辻邦生


 郵便受けに入っていたチラシに、月々の支払い300円、とあって、それならETCを買ってもいいと、車の部品など売っている店に出かけた。店は混んでいて、取り付けに時間がかかるというので、その間、近くの図書館まで歩いて行った。
 こういう小さな図書館でも、児童書はそれなりに充実している。走ったり叫んだりしていた子どもも、トーマスの絵本を見つけてからは、おとなしく寝そべってそれを見ていてくれた。
 辻邦生西行花伝』があったので借りる。いつか読もうと思いつつ読んでいない本の一冊。しかし、返却期限までに読めるかどうか。

 辻邦生は、高校生の頃よく読んだ。『春の戴冠』は高一の夏どっぷりはまった。次の夏は『背教者ユリアヌス』だった。『天草の雅歌』『回廊にて』『夏の砦』など。
 細部はもう忘れてしまったけれど、無常や、美や、永遠、といったテーマに、心を捉えられた。「実在」とか「永遠」という言葉がでてくると、何かとてもいいものに触れたような気がするのだった。

   「ソレハ、オソラク私ガ、コノ滅ビノ現実ニ居ナガラ、花々ノ降リソソグ永遠ノ空間ニ、生キテイルトイウ実感ニ刺シ貫カレテイタカラデシタ。(略) ソノ時、突然、私ハ自分ガ全キ自由ニナッテイルノヲ感ジマシタ。歓喜ニ充チタ自由トナッテ、私ハ万物ト一ツニナッテイマシタ。私ハ消エ、ソシテ<私>ガソノ時ハジメテ存在シ出シタノデシタ……」 (辻邦生『回廊にて』)
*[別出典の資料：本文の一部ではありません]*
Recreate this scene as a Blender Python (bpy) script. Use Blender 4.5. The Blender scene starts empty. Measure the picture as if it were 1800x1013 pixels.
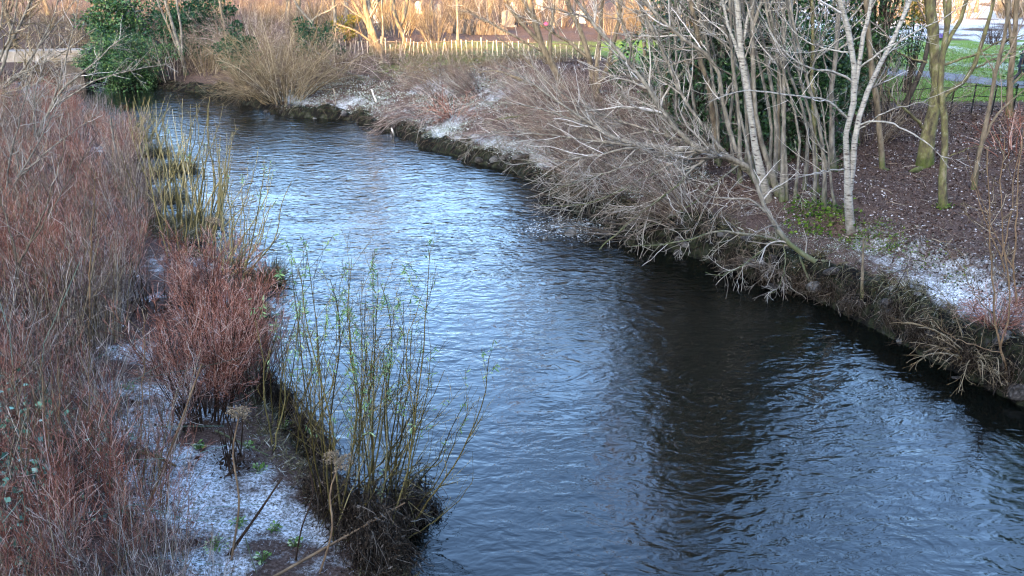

 というような文章を、ノートに書き抜いていたりした。
 しばらく前に、遺作の『薔薇の沈黙─リルケ論の試み』を読んだ。辻邦生の作品を久しぶりに読んだのだったけれど、かのテーマが、リルケを通して語られていて、なんというか、裏切らない大人がいてくれたのだと、うれしかった。